*Aim of the task:*
Reproduce, please, only the lines from the first line below to the line containing "SC.camera = cam", inclusive.

(Scenes as source code)
-=-=-

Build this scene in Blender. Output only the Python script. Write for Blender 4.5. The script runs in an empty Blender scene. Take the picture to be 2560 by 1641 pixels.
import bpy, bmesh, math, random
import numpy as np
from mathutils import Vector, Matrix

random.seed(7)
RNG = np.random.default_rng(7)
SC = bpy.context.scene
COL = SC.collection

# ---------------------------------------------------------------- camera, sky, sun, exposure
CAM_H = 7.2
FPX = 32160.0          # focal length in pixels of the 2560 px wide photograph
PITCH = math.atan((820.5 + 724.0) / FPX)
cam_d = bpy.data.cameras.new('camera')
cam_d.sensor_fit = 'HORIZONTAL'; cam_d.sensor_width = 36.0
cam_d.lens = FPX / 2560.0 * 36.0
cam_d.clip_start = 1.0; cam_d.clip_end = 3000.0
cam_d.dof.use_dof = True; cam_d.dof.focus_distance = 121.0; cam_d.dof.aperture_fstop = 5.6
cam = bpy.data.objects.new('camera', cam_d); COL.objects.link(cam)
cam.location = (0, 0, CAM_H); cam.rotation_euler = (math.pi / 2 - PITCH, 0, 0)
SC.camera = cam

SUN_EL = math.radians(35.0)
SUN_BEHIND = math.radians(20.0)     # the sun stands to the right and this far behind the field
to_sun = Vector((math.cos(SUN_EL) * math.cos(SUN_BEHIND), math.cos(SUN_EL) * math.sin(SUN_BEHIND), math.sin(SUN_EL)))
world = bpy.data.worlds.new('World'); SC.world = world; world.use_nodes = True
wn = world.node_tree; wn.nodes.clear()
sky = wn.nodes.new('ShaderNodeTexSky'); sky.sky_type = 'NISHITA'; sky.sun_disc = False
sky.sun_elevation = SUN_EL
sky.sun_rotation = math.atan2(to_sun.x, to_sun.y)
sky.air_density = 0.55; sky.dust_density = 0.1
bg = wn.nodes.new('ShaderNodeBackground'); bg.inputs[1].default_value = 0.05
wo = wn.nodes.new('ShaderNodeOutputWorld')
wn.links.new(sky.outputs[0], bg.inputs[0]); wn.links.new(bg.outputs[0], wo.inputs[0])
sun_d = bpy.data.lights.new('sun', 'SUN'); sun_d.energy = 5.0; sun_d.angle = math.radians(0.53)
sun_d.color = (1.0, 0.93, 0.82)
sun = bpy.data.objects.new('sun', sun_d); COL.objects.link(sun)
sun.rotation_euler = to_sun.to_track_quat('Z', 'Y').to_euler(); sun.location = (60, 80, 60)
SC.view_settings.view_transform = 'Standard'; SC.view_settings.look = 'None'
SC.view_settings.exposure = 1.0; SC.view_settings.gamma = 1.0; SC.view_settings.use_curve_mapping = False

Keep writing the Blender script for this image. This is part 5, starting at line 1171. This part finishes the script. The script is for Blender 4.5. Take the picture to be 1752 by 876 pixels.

-=-=-

*Solution to the problem:*
Build this scene in Blender. Output only the Python script. Write for Blender 4.5. The script runs in an empty Blender scene. Take the picture to be 2560 by 1641 pixels.
import bpy, bmesh, math, random
import numpy as np
from mathutils import Vector, Matrix

random.seed(7)
RNG = np.random.default_rng(7)
SC = bpy.context.scene
COL = SC.collection

# ---------------------------------------------------------------- camera, sky, sun, exposure
CAM_H = 7.2
FPX = 32160.0          # focal length in pixels of the 2560 px wide photograph
PITCH = math.atan((820.5 + 724.0) / FPX)
cam_d = bpy.data.cameras.new('camera')
cam_d.sensor_fit = 'HORIZONTAL'; cam_d.sensor_width = 36.0
cam_d.lens = FPX / 2560.0 * 36.0
cam_d.clip_start = 1.0; cam_d.clip_end = 3000.0
cam_d.dof.use_dof = True; cam_d.dof.focus_distance = 121.0; cam_d.dof.aperture_fstop = 5.6
cam = bpy.data.objects.new('camera', cam_d); COL.objects.link(cam)
cam.location = (0, 0, CAM_H); cam.rotation_euler = (math.pi / 2 - PITCH, 0, 0)
SC.camera = cam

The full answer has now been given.